Wednesday, December 15, 2010

Value Engineering:

Value engineering can take many forms:
            Eliminate the part, process  or service !
            Simplify it !
Alter it to make it more productive (Design for manufacturability, design for serviceability).
            Use standard parts or materials.
            Use lower cost materials.
            Use lower cost processes.
            Use higher cost material which can simplify in other ways.
            Use higher level assemblies.
            Consider alternative methods of production.
Increase quality at no added cost (process improvement not inspection).
            Seek uniqueness for price differentiation.
            Add features to create uniqueness for price differentiation
            Improve service or warranty offerings
            Improve reliability.
Provide delivery/flexibility capabilities allowing reduced inventory
            Be predicatable in delivery.
            Seek suggestions from all.
            Insure committed performance is in fact delivered.
Work performance improvements to 1st, 2nd, and 3rd tier suppliers).

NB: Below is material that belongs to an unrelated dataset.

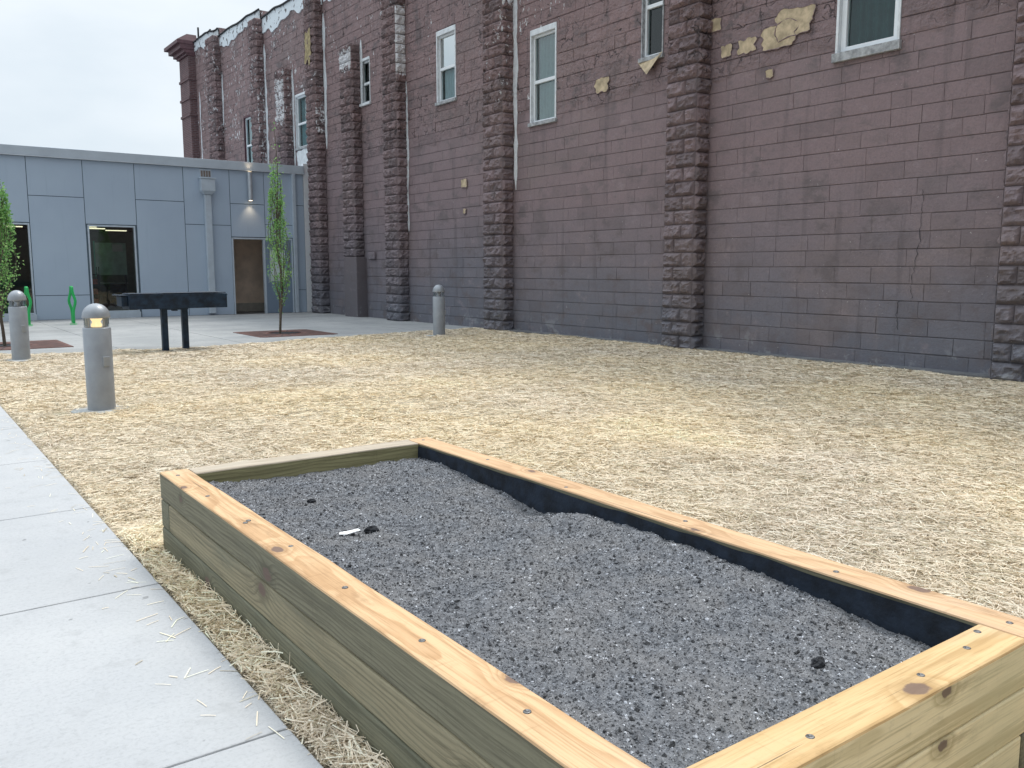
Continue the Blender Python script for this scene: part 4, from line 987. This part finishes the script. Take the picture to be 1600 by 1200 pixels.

To ensure that the supplier cooperates in value engineering, they need to have the right incentives to drive the right behavior. For example, if the supplier is paid a fee as a percentage of the work, if they reduce the cost of the work, they reduce their fee. That's a negative incentive. If the change reduces their profit, that's a negative incentive. If the salesperson is commissioned on gross sales, reducing the cost is a negative incentive. To get 100% of their attention and cooperation you need to structure your agreement of business in a way where there is a positive incentive to do value engineering. For example, for the supplier with a fee as a percentage of the work, offer to fix it at a specific level so they aren't penalized in helping you reduce cost. For changes which would reduce their profit, consider offering a sharing of the savings, which will drive their effective profit rate up. For salespeople who are commissioned on gross sales, offer more business to offset the loss, or meet with their management to create a different incentive program where they get compensated for the value enginnering savings.